Promising signals thought to originate from Malaysia Airlines Flight 370's black-box recorder have gone quiet after the search for the plane was narrowed down to a patch of deep seabed the size of Los Angeles

Underwater signals detected in the search for the missing Malaysia Airlines jet have gone quiet, leading experts to believe the batteries in the aircraft’s black-box transmitter system may have died.

Without pings sent from the plane’s black box, the desperate international air and sea search for MH 370 may be extended by weeks or months, reports the Associated Press.

Ocean Shield, an Australian ship sailing with a ping locator in tow, detected earlier this week a total of four signals determined to be consistent with the missing Boeing 777’s black box. The search teams’ discovery of the pings narrowed the search down to a 500-sq.-mi. patch of deep seabed — about the size of Los Angeles — but the area will remain difficult to comb without further signals.

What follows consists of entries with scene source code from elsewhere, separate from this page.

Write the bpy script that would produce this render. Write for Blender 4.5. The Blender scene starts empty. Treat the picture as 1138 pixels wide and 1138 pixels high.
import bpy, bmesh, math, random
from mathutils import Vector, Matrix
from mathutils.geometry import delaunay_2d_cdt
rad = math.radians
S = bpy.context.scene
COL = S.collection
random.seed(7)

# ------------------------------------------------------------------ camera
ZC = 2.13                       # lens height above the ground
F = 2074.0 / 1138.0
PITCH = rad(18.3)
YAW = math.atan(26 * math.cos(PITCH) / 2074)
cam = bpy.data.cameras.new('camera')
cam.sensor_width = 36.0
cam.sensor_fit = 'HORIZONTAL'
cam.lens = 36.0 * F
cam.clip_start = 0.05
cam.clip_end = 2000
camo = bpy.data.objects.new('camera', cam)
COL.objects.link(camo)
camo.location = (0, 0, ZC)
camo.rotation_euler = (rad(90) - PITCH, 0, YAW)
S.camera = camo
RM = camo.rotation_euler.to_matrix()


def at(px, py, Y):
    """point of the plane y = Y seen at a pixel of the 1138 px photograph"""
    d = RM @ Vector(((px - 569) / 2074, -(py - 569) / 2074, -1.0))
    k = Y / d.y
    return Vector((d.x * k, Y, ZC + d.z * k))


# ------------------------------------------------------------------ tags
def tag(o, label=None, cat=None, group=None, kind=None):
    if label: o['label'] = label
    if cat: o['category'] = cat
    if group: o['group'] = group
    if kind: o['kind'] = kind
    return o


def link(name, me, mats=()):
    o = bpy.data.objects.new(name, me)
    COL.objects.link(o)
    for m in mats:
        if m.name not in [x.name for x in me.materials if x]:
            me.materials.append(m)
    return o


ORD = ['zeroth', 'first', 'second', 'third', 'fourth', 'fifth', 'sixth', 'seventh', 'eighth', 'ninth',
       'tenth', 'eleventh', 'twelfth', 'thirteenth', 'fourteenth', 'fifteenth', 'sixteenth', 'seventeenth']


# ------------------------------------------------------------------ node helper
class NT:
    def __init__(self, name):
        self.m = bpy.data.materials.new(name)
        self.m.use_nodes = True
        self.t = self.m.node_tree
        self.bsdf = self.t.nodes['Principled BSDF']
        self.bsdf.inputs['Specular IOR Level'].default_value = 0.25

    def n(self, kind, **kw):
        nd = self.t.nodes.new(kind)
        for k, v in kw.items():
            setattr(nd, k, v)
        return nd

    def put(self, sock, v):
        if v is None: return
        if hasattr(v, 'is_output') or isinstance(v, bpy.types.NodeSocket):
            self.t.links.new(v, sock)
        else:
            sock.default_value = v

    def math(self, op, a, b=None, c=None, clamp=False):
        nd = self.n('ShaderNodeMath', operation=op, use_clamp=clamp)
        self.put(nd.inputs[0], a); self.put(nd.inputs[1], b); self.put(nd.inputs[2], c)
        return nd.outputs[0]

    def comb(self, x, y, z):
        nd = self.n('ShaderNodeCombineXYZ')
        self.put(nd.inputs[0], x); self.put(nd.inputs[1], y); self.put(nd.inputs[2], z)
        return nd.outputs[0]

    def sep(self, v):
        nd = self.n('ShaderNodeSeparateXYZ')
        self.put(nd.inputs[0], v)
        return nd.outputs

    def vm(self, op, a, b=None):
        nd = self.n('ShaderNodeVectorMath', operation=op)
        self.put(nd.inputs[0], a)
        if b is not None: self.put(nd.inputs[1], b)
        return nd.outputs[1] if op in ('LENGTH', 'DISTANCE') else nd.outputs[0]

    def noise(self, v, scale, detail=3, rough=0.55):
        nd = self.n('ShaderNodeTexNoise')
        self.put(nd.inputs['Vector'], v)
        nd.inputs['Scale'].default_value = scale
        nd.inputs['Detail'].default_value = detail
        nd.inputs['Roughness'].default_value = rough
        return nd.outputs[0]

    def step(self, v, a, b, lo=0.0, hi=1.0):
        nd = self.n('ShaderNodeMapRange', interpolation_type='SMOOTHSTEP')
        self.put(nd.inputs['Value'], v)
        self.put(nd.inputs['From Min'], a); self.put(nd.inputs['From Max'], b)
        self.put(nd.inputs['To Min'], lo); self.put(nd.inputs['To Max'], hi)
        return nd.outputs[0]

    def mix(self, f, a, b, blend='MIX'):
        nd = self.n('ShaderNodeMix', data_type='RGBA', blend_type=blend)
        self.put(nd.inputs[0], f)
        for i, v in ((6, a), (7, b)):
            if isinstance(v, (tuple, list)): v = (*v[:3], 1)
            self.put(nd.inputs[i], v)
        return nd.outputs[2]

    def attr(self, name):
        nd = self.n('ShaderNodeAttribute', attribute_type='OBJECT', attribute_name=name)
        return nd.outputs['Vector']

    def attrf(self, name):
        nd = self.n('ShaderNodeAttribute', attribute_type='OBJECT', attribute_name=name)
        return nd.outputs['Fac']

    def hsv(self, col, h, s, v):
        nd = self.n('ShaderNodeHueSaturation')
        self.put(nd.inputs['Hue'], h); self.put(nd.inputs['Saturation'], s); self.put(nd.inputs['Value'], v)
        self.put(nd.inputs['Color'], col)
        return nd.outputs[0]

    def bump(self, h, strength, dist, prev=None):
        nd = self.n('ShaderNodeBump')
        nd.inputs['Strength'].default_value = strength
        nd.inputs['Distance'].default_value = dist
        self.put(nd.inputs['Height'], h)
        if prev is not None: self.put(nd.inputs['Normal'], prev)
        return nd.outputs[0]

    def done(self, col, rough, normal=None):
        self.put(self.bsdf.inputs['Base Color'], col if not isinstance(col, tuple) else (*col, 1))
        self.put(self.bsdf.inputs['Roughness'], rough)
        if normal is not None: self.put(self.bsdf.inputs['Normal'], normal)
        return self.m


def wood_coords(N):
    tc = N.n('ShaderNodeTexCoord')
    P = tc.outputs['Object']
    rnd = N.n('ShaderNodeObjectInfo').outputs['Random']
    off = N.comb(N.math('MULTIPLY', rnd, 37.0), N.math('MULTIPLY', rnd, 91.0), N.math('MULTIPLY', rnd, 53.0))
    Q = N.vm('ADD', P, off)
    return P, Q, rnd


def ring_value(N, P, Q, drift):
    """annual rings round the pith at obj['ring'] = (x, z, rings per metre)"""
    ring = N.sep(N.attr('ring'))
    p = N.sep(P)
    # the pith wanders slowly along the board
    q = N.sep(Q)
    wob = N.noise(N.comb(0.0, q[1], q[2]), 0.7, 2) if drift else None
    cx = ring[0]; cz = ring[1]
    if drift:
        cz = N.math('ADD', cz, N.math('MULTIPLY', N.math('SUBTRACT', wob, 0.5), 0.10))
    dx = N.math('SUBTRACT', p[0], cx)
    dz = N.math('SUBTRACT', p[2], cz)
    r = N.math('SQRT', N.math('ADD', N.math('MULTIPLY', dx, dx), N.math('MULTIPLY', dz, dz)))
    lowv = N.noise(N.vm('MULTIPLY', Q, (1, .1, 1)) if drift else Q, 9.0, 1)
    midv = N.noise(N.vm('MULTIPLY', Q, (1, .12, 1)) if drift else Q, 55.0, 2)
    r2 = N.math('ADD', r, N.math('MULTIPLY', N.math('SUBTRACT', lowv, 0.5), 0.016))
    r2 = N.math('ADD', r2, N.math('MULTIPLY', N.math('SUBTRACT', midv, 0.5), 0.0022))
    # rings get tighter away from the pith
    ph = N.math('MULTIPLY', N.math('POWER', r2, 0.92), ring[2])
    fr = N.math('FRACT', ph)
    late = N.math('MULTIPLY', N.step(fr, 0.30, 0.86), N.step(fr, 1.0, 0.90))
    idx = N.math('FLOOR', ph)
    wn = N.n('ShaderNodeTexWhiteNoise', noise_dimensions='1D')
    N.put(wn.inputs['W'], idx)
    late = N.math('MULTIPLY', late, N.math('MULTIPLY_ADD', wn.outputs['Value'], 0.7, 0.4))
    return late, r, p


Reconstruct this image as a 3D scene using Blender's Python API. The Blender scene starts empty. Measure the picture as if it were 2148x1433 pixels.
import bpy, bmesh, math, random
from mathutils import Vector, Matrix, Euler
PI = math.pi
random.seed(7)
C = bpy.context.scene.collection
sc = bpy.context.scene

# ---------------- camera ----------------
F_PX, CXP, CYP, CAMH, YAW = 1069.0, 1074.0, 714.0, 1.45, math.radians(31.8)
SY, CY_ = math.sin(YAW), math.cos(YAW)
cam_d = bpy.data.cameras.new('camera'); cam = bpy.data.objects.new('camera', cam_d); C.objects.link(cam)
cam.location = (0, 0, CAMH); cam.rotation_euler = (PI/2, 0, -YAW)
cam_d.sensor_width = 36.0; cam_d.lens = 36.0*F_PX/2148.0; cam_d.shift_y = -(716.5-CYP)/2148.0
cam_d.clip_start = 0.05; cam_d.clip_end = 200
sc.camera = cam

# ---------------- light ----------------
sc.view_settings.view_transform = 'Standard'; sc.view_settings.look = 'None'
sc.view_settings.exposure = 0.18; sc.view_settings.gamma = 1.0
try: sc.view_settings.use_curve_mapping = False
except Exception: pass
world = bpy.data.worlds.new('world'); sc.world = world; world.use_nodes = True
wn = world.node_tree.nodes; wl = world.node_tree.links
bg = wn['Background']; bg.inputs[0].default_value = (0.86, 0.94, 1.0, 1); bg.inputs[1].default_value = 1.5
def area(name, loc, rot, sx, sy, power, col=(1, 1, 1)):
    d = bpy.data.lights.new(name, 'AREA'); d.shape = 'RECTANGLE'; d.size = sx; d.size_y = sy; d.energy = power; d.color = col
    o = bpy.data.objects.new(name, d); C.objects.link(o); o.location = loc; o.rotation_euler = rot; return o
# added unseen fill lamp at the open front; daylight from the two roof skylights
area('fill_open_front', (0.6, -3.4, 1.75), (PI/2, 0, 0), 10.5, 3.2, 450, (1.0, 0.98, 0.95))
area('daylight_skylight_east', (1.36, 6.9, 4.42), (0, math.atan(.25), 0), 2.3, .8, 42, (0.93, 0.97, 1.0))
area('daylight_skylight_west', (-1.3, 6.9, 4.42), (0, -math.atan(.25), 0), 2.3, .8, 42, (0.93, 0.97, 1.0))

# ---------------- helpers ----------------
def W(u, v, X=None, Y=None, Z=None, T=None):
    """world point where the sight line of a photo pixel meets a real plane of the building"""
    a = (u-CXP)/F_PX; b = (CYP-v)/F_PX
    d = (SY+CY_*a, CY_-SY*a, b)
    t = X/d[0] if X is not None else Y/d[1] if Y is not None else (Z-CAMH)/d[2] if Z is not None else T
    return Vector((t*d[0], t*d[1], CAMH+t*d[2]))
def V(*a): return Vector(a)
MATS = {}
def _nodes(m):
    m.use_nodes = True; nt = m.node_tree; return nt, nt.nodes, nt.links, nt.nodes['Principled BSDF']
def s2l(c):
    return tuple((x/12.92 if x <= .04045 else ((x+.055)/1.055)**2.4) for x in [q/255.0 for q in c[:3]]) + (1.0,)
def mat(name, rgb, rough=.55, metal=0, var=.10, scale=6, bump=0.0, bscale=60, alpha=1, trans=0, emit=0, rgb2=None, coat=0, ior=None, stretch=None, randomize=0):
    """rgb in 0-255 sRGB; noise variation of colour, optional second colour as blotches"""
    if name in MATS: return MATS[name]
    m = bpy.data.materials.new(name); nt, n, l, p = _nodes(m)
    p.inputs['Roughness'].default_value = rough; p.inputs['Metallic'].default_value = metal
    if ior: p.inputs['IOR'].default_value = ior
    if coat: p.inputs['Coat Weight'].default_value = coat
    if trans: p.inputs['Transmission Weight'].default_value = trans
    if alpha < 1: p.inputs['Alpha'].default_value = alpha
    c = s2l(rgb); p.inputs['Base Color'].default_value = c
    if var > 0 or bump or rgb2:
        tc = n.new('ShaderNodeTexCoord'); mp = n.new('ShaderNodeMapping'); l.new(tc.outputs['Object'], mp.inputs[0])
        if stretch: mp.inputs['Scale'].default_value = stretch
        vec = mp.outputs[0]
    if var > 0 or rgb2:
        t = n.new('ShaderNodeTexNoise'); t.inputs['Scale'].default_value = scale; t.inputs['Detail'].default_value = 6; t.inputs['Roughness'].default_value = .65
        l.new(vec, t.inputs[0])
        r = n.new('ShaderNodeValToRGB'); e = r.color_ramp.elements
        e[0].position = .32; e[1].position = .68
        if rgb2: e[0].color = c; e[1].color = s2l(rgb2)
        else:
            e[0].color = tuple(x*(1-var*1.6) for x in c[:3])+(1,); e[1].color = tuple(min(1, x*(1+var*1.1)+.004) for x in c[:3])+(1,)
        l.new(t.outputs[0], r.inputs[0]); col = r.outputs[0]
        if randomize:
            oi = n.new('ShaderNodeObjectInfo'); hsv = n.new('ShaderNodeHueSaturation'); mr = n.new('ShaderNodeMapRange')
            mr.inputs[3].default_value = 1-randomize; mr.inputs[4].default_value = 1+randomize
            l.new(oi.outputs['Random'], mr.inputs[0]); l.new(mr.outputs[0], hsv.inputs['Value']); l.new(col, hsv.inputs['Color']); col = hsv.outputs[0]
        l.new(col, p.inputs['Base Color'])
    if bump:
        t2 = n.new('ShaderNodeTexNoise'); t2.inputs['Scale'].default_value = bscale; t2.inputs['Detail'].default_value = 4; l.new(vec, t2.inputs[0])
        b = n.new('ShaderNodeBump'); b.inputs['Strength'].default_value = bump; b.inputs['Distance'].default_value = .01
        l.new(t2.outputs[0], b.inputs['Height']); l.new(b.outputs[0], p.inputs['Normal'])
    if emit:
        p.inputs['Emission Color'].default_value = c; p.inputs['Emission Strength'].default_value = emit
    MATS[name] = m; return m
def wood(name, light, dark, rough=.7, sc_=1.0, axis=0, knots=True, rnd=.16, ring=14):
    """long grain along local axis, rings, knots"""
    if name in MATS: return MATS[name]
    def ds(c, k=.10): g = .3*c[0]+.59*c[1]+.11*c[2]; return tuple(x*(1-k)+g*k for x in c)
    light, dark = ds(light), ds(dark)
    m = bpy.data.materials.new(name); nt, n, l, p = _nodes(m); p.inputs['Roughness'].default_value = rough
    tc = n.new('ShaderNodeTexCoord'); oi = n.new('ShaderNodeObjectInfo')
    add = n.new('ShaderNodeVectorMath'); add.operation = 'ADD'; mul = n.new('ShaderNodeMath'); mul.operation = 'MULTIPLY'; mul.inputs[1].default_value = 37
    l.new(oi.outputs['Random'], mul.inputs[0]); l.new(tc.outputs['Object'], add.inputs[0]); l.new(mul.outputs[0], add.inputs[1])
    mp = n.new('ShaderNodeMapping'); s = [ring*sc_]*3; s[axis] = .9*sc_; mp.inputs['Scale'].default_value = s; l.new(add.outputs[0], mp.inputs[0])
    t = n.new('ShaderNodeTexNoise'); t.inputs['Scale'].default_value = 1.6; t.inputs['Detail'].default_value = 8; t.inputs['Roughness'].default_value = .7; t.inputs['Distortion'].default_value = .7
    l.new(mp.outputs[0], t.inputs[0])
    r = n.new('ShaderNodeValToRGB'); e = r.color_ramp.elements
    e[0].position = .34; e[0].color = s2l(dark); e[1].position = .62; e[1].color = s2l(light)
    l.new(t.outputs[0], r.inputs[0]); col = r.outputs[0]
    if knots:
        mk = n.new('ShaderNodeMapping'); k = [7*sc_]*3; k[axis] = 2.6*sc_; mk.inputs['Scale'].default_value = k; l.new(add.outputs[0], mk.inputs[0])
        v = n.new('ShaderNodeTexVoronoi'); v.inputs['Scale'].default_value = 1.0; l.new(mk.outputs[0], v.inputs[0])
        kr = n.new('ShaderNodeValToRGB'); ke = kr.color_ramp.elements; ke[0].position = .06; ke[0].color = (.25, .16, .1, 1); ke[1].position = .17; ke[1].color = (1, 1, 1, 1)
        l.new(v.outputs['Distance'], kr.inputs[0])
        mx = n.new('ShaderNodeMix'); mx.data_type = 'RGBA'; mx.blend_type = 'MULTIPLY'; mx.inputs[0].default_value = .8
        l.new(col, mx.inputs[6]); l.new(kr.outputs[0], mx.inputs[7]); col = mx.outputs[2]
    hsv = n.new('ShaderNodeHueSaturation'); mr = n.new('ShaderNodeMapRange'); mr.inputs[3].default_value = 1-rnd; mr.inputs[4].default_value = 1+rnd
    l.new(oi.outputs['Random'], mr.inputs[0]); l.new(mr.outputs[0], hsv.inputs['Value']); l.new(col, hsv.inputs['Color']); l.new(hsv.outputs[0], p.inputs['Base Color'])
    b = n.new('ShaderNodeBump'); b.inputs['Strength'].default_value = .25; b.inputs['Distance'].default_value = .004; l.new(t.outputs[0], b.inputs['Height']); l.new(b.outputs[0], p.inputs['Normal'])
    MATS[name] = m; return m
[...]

A Bluefin-21 submersible will be deployed to scour the seafloor only when officials are certain no more electronic signals will come. The submersible, which takes six times longer to cover the same distance as the Ocean Shield’s ping locator, will require between six weeks to two months to search the underwater zone.

The battery life on the black box’s beacon is meant to last 30 days. With 37 days having elapsed since MH 370 disappeared after leaving Kuala Lumpur for Beijing, search teams fear the signals may have died. Without the aircraft’s black box, it may be impossible to determine what happened to the 239 people aboard the vanished aircraft.